THE INPUT -

---*---

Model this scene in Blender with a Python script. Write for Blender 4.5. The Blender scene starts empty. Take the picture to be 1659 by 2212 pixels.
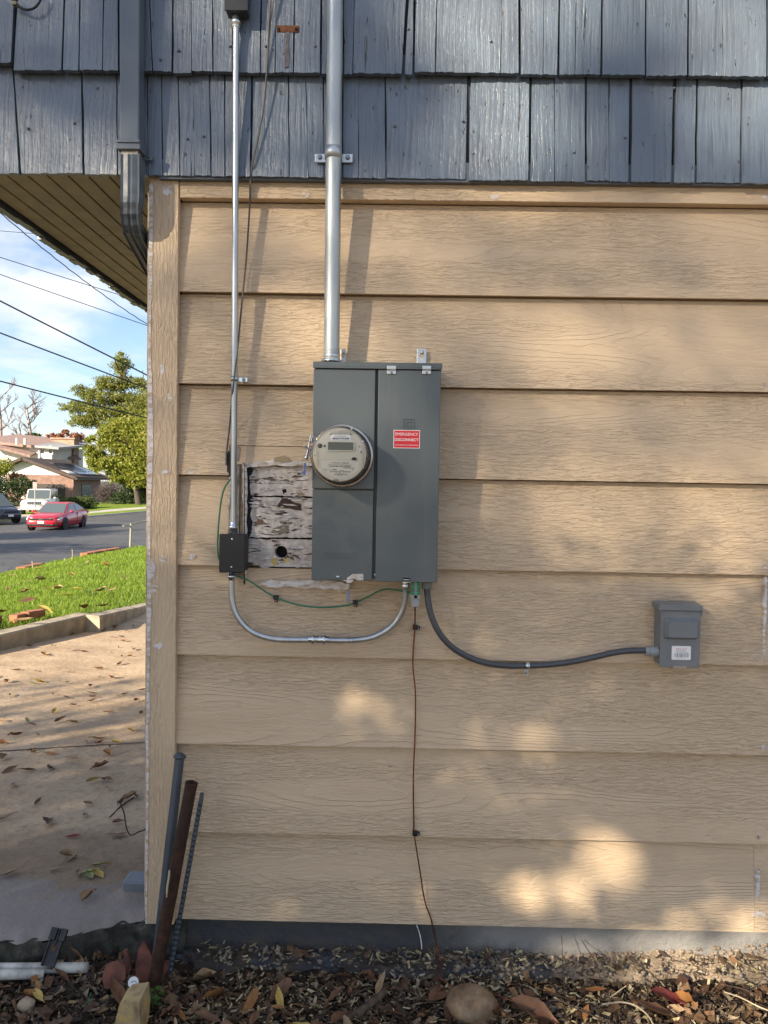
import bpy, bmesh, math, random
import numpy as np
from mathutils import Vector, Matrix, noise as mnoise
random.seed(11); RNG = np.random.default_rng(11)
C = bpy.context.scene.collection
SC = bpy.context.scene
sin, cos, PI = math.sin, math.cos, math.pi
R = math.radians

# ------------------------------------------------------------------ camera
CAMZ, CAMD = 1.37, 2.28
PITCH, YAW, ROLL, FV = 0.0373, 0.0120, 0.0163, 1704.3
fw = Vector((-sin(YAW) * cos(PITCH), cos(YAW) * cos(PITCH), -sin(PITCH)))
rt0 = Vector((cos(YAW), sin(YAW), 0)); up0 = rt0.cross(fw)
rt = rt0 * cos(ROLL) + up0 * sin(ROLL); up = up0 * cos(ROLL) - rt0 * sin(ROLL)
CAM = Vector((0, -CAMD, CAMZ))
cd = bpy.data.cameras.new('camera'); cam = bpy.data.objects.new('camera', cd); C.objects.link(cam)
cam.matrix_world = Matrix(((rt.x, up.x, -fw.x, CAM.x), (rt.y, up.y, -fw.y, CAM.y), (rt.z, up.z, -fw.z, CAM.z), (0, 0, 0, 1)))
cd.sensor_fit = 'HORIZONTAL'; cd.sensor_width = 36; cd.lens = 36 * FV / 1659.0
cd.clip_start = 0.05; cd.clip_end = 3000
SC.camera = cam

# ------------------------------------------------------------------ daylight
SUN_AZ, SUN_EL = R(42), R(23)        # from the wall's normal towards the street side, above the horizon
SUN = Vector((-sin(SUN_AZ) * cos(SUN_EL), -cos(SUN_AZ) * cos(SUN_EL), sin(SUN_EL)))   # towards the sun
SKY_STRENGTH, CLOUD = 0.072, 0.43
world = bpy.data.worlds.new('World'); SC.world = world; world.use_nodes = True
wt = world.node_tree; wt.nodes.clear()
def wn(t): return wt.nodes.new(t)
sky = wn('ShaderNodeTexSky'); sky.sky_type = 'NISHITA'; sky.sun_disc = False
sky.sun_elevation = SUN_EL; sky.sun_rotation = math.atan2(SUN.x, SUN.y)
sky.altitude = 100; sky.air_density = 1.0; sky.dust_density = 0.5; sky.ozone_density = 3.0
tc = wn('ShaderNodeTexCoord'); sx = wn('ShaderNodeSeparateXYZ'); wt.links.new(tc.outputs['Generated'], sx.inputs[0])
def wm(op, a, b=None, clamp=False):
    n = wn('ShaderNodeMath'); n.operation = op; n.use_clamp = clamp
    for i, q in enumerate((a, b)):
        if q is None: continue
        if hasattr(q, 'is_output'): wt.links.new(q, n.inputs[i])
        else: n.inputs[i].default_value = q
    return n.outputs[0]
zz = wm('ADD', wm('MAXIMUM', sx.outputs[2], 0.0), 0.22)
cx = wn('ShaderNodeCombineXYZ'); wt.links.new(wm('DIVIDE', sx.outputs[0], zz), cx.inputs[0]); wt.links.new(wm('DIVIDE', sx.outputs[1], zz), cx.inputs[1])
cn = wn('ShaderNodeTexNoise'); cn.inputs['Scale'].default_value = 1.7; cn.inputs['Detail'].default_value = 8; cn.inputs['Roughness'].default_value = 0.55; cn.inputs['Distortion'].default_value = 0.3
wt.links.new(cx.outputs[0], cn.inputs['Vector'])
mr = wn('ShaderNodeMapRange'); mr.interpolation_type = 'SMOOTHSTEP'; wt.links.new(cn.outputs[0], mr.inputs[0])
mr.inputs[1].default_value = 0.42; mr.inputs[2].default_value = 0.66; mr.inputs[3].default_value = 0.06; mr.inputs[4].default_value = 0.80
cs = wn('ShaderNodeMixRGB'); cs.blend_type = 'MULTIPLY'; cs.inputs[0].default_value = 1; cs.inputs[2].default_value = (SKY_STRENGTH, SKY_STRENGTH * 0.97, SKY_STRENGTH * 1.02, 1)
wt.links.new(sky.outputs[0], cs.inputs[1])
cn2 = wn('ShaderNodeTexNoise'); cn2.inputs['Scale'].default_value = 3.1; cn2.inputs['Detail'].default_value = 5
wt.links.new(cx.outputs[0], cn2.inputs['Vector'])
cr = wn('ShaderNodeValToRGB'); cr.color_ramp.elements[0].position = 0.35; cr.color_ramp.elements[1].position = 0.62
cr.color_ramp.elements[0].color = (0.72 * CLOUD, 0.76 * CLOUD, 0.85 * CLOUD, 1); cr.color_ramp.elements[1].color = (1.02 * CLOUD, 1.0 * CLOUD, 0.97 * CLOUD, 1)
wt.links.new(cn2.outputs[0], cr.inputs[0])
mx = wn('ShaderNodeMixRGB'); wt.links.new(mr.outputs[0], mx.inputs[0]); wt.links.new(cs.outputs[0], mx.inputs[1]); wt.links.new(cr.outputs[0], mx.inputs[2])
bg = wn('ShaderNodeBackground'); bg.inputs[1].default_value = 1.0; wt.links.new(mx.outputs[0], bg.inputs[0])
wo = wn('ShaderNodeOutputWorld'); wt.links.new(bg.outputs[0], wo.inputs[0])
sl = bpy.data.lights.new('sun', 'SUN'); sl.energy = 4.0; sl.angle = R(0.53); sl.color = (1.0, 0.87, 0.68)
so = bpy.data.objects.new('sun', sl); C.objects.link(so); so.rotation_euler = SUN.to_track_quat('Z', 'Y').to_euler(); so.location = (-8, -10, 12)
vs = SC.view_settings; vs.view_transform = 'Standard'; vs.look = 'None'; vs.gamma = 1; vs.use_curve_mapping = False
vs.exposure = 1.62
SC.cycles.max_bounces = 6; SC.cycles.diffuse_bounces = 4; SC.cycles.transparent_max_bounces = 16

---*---

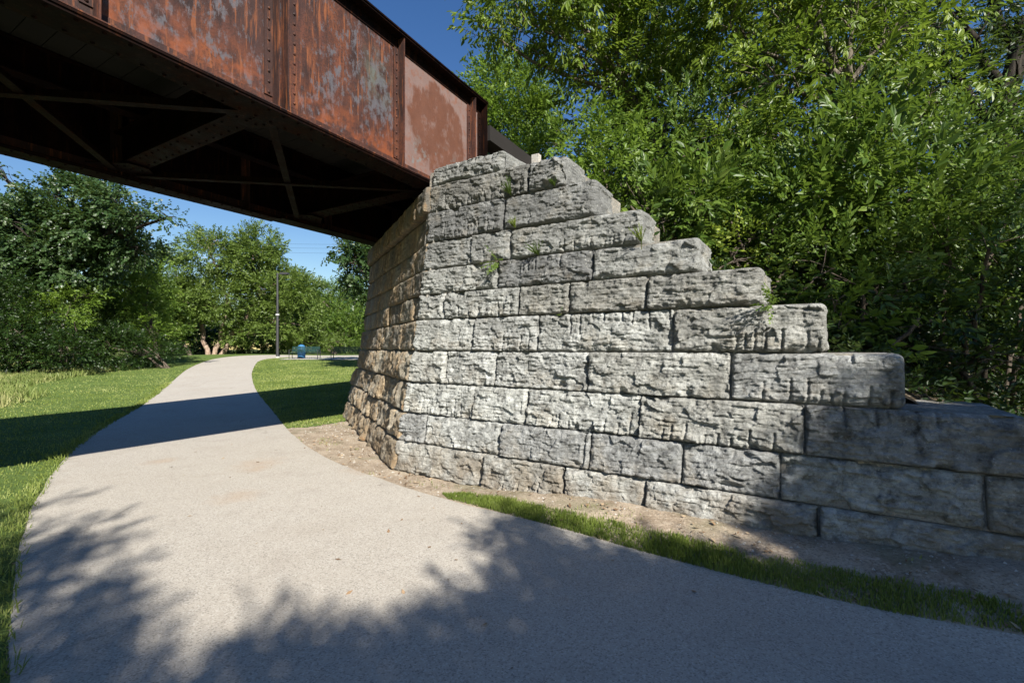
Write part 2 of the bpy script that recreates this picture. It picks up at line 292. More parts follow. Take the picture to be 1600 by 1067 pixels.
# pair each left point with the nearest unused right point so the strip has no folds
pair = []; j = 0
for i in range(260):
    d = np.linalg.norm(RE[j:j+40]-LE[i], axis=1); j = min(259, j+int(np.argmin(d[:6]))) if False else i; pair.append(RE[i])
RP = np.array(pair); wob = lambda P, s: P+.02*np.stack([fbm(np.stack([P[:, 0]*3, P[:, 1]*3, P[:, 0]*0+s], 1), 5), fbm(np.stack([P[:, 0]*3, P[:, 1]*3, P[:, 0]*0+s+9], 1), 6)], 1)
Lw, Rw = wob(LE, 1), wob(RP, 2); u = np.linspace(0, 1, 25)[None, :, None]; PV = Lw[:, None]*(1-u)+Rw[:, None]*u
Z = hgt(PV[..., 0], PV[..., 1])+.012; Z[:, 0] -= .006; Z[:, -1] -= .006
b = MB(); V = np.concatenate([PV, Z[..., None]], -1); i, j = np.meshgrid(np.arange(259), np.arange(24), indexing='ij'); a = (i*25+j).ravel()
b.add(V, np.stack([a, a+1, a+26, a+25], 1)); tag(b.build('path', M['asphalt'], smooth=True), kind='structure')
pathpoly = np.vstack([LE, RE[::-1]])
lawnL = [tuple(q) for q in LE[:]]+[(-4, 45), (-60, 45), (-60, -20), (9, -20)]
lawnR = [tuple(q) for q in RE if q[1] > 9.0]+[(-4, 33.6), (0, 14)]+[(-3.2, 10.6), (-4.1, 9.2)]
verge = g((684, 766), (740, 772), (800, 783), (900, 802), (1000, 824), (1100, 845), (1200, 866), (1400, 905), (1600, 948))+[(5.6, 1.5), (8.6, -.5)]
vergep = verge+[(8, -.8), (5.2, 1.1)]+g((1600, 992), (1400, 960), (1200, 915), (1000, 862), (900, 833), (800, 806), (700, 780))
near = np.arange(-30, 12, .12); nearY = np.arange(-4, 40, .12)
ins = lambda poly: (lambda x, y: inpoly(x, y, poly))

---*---

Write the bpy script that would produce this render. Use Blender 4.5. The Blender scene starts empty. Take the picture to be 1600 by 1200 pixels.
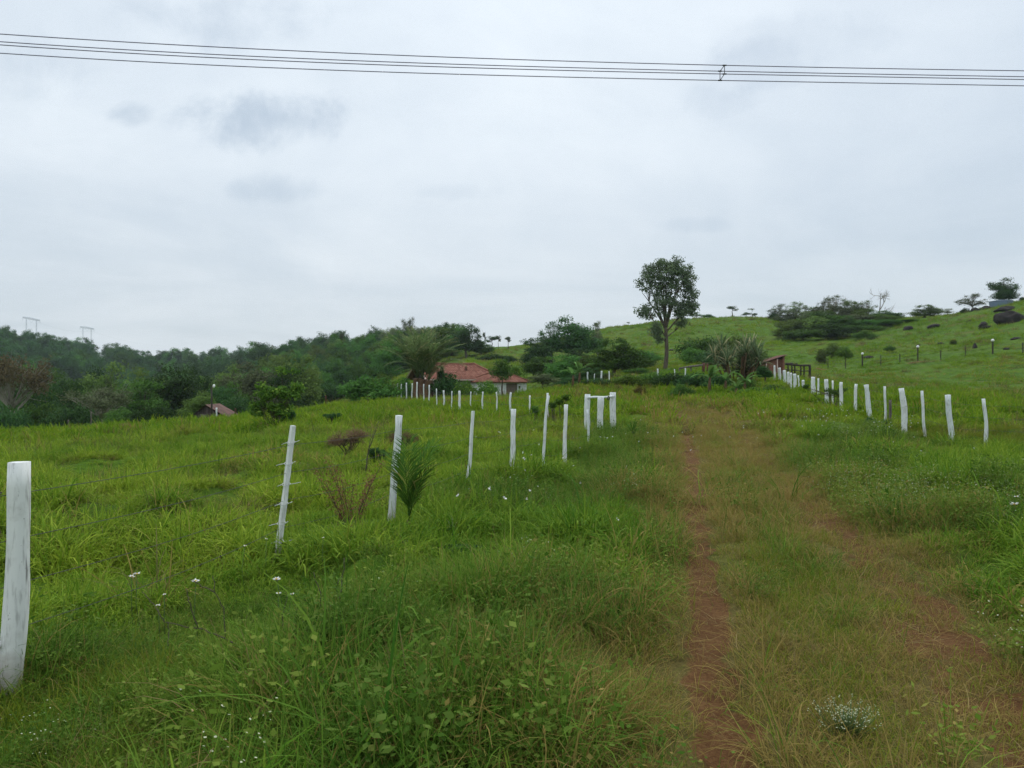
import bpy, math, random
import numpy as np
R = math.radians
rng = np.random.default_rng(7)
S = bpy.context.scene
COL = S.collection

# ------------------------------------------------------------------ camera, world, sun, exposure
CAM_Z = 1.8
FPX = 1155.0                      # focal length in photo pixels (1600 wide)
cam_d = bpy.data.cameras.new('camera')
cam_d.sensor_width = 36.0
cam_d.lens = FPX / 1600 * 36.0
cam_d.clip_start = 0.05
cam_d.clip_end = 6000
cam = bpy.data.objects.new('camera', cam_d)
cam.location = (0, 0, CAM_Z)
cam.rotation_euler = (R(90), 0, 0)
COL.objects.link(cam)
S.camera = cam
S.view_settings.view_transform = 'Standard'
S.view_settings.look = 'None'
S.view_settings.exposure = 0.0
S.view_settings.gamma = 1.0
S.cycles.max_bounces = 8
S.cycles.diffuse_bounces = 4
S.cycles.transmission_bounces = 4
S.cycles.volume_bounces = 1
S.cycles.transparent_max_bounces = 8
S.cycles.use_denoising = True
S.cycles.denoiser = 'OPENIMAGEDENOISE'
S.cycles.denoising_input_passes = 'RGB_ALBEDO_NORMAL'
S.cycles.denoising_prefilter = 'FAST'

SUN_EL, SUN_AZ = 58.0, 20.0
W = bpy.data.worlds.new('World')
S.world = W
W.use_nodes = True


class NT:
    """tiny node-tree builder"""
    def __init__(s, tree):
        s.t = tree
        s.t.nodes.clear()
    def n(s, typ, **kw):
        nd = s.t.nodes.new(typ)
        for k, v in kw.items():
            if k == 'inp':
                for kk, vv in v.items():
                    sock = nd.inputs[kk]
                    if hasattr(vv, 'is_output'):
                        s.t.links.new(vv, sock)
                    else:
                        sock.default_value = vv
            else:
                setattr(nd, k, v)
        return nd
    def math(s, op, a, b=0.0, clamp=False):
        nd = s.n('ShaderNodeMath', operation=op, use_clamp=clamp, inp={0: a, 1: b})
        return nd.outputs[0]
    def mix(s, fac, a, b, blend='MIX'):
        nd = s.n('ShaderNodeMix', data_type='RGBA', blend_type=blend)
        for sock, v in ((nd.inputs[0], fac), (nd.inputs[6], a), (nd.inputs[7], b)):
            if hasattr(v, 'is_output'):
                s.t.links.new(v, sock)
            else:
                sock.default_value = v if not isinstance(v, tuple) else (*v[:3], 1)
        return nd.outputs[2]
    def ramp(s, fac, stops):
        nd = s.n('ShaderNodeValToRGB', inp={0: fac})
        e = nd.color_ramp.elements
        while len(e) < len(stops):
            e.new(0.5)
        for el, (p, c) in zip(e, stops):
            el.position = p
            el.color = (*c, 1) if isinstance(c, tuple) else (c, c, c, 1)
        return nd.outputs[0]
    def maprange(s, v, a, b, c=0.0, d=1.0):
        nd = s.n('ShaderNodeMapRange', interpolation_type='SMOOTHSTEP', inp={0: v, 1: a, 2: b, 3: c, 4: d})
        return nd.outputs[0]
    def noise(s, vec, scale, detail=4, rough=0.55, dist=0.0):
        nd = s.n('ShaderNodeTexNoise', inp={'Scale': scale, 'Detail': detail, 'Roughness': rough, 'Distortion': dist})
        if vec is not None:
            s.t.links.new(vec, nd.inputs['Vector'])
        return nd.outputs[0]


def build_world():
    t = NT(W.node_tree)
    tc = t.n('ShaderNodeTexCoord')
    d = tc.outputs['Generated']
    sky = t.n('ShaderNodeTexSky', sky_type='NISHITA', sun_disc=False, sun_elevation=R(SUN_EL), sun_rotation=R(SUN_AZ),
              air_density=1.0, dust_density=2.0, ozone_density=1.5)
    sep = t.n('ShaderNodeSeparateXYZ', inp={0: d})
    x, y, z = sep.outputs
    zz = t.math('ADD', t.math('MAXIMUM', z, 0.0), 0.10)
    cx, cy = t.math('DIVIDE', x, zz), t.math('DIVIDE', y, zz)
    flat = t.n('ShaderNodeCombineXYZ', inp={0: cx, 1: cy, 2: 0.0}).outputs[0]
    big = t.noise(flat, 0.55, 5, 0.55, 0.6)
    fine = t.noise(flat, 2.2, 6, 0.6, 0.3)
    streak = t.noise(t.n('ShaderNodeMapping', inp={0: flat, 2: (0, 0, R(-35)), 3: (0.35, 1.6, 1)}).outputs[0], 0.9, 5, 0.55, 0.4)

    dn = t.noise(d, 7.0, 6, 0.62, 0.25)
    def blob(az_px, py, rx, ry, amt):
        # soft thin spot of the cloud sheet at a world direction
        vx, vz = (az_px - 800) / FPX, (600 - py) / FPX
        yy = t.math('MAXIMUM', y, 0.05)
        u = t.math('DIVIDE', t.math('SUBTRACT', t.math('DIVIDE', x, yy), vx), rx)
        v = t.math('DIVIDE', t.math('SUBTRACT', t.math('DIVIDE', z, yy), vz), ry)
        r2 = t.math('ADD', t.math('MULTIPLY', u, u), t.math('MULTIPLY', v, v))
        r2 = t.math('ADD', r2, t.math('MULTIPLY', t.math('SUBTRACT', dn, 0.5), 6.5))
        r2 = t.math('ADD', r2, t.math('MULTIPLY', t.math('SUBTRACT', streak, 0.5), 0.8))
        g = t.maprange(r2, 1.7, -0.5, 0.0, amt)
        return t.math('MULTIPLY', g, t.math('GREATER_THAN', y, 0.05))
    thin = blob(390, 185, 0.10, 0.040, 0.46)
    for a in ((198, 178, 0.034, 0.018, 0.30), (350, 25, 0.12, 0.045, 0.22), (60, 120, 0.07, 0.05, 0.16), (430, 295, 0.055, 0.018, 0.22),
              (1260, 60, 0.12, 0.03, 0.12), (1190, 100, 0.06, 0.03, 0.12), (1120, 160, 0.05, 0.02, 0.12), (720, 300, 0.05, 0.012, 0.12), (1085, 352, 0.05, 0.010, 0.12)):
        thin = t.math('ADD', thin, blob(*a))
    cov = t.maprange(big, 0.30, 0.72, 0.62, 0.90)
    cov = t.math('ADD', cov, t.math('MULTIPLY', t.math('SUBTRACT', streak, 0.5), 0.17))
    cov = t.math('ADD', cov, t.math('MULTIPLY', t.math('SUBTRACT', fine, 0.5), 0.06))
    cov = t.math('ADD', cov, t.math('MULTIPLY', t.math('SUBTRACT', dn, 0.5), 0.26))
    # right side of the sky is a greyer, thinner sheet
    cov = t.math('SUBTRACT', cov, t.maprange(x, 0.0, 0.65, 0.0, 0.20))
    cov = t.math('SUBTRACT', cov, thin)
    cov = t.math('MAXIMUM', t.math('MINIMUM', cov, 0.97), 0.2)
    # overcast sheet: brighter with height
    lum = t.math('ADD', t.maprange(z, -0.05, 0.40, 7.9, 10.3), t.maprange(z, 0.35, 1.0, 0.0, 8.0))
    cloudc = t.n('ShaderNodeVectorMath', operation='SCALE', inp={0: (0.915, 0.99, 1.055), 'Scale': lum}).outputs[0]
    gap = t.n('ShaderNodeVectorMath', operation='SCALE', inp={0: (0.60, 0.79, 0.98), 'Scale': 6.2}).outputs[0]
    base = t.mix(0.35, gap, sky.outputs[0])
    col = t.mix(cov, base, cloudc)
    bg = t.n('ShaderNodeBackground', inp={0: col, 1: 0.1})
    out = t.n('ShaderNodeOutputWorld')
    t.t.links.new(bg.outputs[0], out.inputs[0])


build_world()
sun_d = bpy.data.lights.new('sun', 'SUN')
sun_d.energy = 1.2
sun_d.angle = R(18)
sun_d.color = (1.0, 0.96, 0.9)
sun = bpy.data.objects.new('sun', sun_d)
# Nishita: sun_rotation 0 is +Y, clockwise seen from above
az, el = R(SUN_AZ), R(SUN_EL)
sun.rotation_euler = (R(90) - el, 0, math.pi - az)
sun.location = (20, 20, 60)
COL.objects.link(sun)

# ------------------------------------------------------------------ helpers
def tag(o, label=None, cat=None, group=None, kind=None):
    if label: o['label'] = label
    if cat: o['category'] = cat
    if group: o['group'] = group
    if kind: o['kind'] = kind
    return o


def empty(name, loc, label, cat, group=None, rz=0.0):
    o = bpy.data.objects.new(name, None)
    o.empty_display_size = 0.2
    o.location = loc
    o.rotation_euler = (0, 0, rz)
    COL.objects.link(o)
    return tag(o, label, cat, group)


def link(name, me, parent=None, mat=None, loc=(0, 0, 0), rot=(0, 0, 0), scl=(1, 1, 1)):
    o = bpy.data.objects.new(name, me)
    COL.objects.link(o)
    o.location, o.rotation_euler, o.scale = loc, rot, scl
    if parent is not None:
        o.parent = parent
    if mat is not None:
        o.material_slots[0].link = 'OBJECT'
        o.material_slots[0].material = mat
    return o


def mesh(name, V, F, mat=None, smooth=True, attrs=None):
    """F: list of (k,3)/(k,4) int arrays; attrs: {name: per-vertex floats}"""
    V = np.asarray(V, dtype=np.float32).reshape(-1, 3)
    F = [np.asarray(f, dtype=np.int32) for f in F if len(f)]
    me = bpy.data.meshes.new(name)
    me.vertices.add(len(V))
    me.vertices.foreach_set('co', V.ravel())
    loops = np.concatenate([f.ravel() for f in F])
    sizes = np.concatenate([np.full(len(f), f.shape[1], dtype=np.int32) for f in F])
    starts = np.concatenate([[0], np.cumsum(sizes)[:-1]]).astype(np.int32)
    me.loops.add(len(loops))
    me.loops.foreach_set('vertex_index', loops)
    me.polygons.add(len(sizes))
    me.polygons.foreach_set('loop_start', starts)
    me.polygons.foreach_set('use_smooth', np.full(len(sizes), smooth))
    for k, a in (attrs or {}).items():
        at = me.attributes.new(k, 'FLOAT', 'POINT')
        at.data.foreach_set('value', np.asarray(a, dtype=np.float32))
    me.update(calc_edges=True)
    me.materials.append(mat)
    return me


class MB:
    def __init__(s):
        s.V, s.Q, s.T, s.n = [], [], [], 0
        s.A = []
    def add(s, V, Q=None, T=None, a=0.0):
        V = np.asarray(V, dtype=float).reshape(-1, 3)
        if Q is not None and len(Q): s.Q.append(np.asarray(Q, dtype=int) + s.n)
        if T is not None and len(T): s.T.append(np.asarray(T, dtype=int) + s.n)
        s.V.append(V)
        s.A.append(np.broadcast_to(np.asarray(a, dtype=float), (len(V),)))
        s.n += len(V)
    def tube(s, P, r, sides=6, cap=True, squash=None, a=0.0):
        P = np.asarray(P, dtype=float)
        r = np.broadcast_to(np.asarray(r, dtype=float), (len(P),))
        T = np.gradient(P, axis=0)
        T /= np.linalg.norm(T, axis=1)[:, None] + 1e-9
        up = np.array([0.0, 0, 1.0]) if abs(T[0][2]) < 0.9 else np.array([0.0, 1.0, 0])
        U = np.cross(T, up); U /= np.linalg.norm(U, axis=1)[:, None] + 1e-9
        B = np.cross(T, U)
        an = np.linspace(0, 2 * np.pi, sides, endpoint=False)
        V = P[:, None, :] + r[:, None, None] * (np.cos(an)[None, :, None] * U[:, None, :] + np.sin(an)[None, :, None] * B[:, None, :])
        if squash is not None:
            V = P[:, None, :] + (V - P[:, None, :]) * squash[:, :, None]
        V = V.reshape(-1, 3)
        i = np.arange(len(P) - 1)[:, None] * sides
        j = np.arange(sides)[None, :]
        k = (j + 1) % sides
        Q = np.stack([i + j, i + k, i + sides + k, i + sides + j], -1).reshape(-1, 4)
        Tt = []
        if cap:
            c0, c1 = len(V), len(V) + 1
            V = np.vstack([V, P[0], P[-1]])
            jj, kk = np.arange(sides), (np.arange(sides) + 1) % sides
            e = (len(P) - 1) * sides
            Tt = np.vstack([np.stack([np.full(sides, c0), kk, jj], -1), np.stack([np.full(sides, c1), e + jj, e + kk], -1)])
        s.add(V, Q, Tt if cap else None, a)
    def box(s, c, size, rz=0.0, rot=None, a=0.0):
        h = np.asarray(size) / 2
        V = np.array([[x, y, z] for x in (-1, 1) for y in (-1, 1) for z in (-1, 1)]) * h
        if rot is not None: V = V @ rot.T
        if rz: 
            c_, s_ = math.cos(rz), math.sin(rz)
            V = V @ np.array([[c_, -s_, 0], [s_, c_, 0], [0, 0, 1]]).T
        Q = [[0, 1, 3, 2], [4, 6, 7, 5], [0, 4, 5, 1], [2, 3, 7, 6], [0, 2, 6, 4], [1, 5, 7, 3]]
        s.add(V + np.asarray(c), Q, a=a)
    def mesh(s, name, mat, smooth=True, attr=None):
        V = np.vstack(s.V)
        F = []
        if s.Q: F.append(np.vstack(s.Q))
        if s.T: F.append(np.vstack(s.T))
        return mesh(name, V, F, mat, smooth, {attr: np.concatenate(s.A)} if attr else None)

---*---

Extract only the lines from the line with "Write part 2" through the line with "ins = lambda", keeping both end lines exactly as they are.

THE ANSWER -
Write part 2 of the bpy script that recreates this picture. It picks up at line 292. More parts follow. Take the picture to be 1600 by 1067 pixels.
# pair each left point with the nearest unused right point so the strip has no folds
pair = []; j = 0
for i in range(260):
    d = np.linalg.norm(RE[j:j+40]-LE[i], axis=1); j = min(259, j+int(np.argmin(d[:6]))) if False else i; pair.append(RE[i])
RP = np.array(pair); wob = lambda P, s: P+.02*np.stack([fbm(np.stack([P[:, 0]*3, P[:, 1]*3, P[:, 0]*0+s], 1), 5), fbm(np.stack([P[:, 0]*3, P[:, 1]*3, P[:, 0]*0+s+9], 1), 6)], 1)
Lw, Rw = wob(LE, 1), wob(RP, 2); u = np.linspace(0, 1, 25)[None, :, None]; PV = Lw[:, None]*(1-u)+Rw[:, None]*u
Z = hgt(PV[..., 0], PV[..., 1])+.012; Z[:, 0] -= .006; Z[:, -1] -= .006
b = MB(); V = np.concatenate([PV, Z[..., None]], -1); i, j = np.meshgrid(np.arange(259), np.arange(24), indexing='ij'); a = (i*25+j).ravel()
b.add(V, np.stack([a, a+1, a+26, a+25], 1)); tag(b.build('path', M['asphalt'], smooth=True), kind='structure')
pathpoly = np.vstack([LE, RE[::-1]])
lawnL = [tuple(q) for q in LE[:]]+[(-4, 45), (-60, 45), (-60, -20), (9, -20)]
lawnR = [tuple(q) for q in RE if q[1] > 9.0]+[(-4, 33.6), (0, 14)]+[(-3.2, 10.6), (-4.1, 9.2)]
verge = g((684, 766), (740, 772), (800, 783), (900, 802), (1000, 824), (1100, 845), (1200, 866), (1400, 905), (1600, 948))+[(5.6, 1.5), (8.6, -.5)]
vergep = verge+[(8, -.8), (5.2, 1.1)]+g((1600, 992), (1400, 960), (1200, 915), (1000, 862), (900, 833), (800, 806), (700, 780))
near = np.arange(-30, 12, .12); nearY = np.arange(-4, 40, .12)
ins = lambda poly: (lambda x, y: inpoly(x, y, poly))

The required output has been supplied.